▸ **OBJECTIVE**: Reproduce the listing word for word, leaving every picture behind.

▸ **COLLECTED DATA**:
• • • •
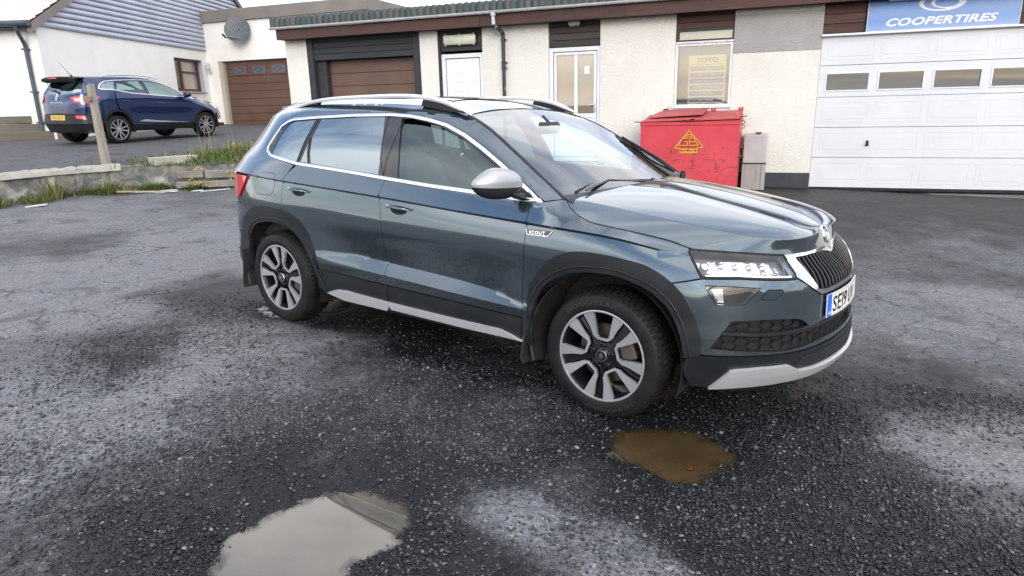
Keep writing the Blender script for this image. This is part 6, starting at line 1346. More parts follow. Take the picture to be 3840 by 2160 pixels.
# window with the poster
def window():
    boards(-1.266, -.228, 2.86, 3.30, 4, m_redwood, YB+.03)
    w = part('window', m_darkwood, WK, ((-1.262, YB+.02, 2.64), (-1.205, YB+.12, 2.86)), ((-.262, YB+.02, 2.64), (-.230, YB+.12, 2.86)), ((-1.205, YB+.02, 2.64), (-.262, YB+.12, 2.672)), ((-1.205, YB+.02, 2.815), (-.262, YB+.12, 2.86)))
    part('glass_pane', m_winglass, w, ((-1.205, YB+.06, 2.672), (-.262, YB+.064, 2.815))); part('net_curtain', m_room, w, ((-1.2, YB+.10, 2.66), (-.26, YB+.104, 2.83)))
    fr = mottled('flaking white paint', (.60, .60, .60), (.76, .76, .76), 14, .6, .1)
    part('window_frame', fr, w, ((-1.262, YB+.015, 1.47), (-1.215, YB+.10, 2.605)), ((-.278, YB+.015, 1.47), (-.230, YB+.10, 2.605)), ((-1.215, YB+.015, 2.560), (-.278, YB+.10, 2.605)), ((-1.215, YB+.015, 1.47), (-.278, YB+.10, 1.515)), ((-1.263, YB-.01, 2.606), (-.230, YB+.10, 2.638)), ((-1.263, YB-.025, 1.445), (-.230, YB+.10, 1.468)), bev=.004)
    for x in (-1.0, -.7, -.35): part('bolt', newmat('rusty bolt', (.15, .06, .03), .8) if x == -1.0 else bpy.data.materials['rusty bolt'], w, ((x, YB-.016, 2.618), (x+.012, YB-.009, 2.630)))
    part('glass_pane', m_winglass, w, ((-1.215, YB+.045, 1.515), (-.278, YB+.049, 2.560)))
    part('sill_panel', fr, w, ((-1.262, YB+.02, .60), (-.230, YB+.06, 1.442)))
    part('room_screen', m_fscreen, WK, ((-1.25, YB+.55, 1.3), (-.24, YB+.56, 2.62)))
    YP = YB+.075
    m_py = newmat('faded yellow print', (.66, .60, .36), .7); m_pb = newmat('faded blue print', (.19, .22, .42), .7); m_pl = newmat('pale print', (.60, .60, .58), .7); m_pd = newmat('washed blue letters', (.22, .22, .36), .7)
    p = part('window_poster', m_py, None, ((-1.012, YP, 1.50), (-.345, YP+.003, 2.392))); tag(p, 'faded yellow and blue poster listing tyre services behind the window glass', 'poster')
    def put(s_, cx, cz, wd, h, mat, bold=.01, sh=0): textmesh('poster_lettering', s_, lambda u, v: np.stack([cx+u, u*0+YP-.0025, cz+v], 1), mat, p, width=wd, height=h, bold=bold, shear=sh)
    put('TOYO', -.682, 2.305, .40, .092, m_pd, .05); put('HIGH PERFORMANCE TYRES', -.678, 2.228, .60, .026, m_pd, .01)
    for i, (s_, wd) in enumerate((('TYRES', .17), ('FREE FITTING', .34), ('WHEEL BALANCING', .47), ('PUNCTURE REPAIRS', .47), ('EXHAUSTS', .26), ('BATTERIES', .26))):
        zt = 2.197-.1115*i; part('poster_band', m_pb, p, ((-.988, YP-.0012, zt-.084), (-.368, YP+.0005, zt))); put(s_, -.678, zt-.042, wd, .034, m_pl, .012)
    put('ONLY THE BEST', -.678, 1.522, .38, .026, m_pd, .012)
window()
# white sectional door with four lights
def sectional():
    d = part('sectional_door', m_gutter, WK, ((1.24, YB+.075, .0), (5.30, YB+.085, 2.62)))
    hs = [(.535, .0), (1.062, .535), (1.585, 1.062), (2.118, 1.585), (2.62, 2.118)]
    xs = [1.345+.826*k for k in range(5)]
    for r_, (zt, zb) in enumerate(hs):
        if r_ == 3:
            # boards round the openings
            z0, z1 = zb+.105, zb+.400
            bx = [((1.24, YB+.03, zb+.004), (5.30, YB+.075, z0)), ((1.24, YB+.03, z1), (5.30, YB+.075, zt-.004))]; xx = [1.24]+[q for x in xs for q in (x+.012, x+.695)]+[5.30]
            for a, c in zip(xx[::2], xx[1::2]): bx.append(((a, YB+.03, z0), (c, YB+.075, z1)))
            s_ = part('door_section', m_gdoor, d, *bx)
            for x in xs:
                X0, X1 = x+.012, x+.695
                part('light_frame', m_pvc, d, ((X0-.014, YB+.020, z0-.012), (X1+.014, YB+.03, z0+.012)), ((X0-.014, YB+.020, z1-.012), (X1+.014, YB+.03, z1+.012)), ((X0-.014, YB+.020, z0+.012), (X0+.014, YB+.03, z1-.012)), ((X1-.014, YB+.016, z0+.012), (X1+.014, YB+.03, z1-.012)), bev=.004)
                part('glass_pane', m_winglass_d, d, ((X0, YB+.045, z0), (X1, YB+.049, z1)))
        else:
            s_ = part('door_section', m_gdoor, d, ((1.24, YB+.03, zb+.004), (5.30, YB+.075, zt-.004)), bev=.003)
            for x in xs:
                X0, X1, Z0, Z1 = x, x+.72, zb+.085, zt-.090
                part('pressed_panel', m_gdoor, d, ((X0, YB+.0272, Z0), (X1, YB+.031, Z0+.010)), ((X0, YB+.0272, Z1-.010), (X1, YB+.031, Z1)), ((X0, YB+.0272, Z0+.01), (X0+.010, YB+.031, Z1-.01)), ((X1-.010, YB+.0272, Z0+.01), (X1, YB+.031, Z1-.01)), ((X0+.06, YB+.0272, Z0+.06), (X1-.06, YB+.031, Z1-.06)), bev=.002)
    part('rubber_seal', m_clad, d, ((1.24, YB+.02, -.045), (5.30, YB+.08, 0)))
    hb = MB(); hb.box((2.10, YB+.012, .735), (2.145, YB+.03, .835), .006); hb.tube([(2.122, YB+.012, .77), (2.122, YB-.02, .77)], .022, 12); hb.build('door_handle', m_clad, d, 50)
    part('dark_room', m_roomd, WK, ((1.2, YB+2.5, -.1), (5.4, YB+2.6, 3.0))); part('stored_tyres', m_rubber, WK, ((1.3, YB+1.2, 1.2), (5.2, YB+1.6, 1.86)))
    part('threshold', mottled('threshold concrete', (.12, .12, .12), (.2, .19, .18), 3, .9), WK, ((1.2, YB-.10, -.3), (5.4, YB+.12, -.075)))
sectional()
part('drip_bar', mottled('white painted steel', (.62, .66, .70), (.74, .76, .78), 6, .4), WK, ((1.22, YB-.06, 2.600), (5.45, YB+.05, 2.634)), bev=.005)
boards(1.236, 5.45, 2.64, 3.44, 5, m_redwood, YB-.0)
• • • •
▸ **SOLUTION FOR THIS PROBLEM**:
Keep writing the Blender script for this image. This is part 6, starting at line 1346. More parts follow. Take the picture to be 3840 by 2160 pixels.
# window with the poster
def window():
    boards(-1.266, -.228, 2.86, 3.30, 4, m_redwood, YB+.03)
    w = part('window', m_darkwood, WK, ((-1.262, YB+.02, 2.64), (-1.205, YB+.12, 2.86)), ((-.262, YB+.02, 2.64), (-.230, YB+.12, 2.86)), ((-1.205, YB+.02, 2.64), (-.262, YB+.12, 2.672)), ((-1.205, YB+.02, 2.815), (-.262, YB+.12, 2.86)))
    part('glass_pane', m_winglass, w, ((-1.205, YB+.06, 2.672), (-.262, YB+.064, 2.815))); part('net_curtain', m_room, w, ((-1.2, YB+.10, 2.66), (-.26, YB+.104, 2.83)))
    fr = mottled('flaking white paint', (.60, .60, .60), (.76, .76, .76), 14, .6, .1)
    part('window_frame', fr, w, ((-1.262, YB+.015, 1.47), (-1.215, YB+.10, 2.605)), ((-.278, YB+.015, 1.47), (-.230, YB+.10, 2.605)), ((-1.215, YB+.015, 2.560), (-.278, YB+.10, 2.605)), ((-1.215, YB+.015, 1.47), (-.278, YB+.10, 1.515)), ((-1.263, YB-.01, 2.606), (-.230, YB+.10, 2.638)), ((-1.263, YB-.025, 1.445), (-.230, YB+.10, 1.468)), bev=.004)
    for x in (-1.0, -.7, -.35): part('bolt', newmat('rusty bolt', (.15, .06, .03), .8) if x == -1.0 else bpy.data.materials['rusty bolt'], w, ((x, YB-.016, 2.618), (x+.012, YB-.009, 2.630)))
    part('glass_pane', m_winglass, w, ((-1.215, YB+.045, 1.515), (-.278, YB+.049, 2.560)))
    part('sill_panel', fr, w, ((-1.262, YB+.02, .60), (-.230, YB+.06, 1.442)))
    part('room_screen', m_fscreen, WK, ((-1.25, YB+.55, 1.3), (-.24, YB+.56, 2.62)))
    YP = YB+.075
    m_py = newmat('faded yellow print', (.66, .60, .36), .7); m_pb = newmat('faded blue print', (.19, .22, .42), .7); m_pl = newmat('pale print', (.60, .60, .58), .7); m_pd = newmat('washed blue letters', (.22, .22, .36), .7)
    p = part('window_poster', m_py, None, ((-1.012, YP, 1.50), (-.345, YP+.003, 2.392))); tag(p, 'faded yellow and blue poster listing tyre services behind the window glass', 'poster')
    def put(s_, cx, cz, wd, h, mat, bold=.01, sh=0): textmesh('poster_lettering', s_, lambda u, v: np.stack([cx+u, u*0+YP-.0025, cz+v], 1), mat, p, width=wd, height=h, bold=bold, shear=sh)
    put('TOYO', -.682, 2.305, .40, .092, m_pd, .05); put('HIGH PERFORMANCE TYRES', -.678, 2.228, .60, .026, m_pd, .01)
    for i, (s_, wd) in enumerate((('TYRES', .17), ('FREE FITTING', .34), ('WHEEL BALANCING', .47), ('PUNCTURE REPAIRS', .47), ('EXHAUSTS', .26), ('BATTERIES', .26))):
        zt = 2.197-.1115*i; part('poster_band', m_pb, p, ((-.988, YP-.0012, zt-.084), (-.368, YP+.0005, zt))); put(s_, -.678, zt-.042, wd, .034, m_pl, .012)
    put('ONLY THE BEST', -.678, 1.522, .38, .026, m_pd, .012)
window()
# white sectional door with four lights
def sectional():
    d = part('sectional_door', m_gutter, WK, ((1.24, YB+.075, .0), (5.30, YB+.085, 2.62)))
    hs = [(.535, .0), (1.062, .535), (1.585, 1.062), (2.118, 1.585), (2.62, 2.118)]
    xs = [1.345+.826*k for k in range(5)]
    for r_, (zt, zb) in enumerate(hs):
        if r_ == 3:
            # boards round the openings
            z0, z1 = zb+.105, zb+.400
            bx = [((1.24, YB+.03, zb+.004), (5.30, YB+.075, z0)), ((1.24, YB+.03, z1), (5.30, YB+.075, zt-.004))]; xx = [1.24]+[q for x in xs for q in (x+.012, x+.695)]+[5.30]
            for a, c in zip(xx[::2], xx[1::2]): bx.append(((a, YB+.03, z0), (c, YB+.075, z1)))
            s_ = part('door_section', m_gdoor, d, *bx)
            for x in xs:
                X0, X1 = x+.012, x+.695
                part('light_frame', m_pvc, d, ((X0-.014, YB+.020, z0-.012), (X1+.014, YB+.03, z0+.012)), ((X0-.014, YB+.020, z1-.012), (X1+.014, YB+.03, z1+.012)), ((X0-.014, YB+.020, z0+.012), (X0+.014, YB+.03, z1-.012)), ((X1-.014, YB+.016, z0+.012), (X1+.014, YB+.03, z1-.012)), bev=.004)
                part('glass_pane', m_winglass_d, d, ((X0, YB+.045, z0), (X1, YB+.049, z1)))
        else:
            s_ = part('door_section', m_gdoor, d, ((1.24, YB+.03, zb+.004), (5.30, YB+.075, zt-.004)), bev=.003)
            for x in xs:
                X0, X1, Z0, Z1 = x, x+.72, zb+.085, zt-.090
                part('pressed_panel', m_gdoor, d, ((X0, YB+.0272, Z0), (X1, YB+.031, Z0+.010)), ((X0, YB+.0272, Z1-.010), (X1, YB+.031, Z1)), ((X0, YB+.0272, Z0+.01), (X0+.010, YB+.031, Z1-.01)), ((X1-.010, YB+.0272, Z0+.01), (X1, YB+.031, Z1-.01)), ((X0+.06, YB+.0272, Z0+.06), (X1-.06, YB+.031, Z1-.06)), bev=.002)
    part('rubber_seal', m_clad, d, ((1.24, YB+.02, -.045), (5.30, YB+.08, 0)))
    hb = MB(); hb.box((2.10, YB+.012, .735), (2.145, YB+.03, .835), .006); hb.tube([(2.122, YB+.012, .77), (2.122, YB-.02, .77)], .022, 12); hb.build('door_handle', m_clad, d, 50)
    part('dark_room', m_roomd, WK, ((1.2, YB+2.5, -.1), (5.4, YB+2.6, 3.0))); part('stored_tyres', m_rubber, WK, ((1.3, YB+1.2, 1.2), (5.2, YB+1.6, 1.86)))
    part('threshold', mottled('threshold concrete', (.12, .12, .12), (.2, .19, .18), 3, .9), WK, ((1.2, YB-.10, -.3), (5.4, YB+.12, -.075)))
sectional()
part('drip_bar', mottled('white painted steel', (.62, .66, .70), (.74, .76, .78), 6, .4), WK, ((1.22, YB-.06, 2.600), (5.45, YB+.05, 2.634)), bev=.005)
boards(1.236, 5.45, 2.64, 3.44, 5, m_redwood, YB-.0)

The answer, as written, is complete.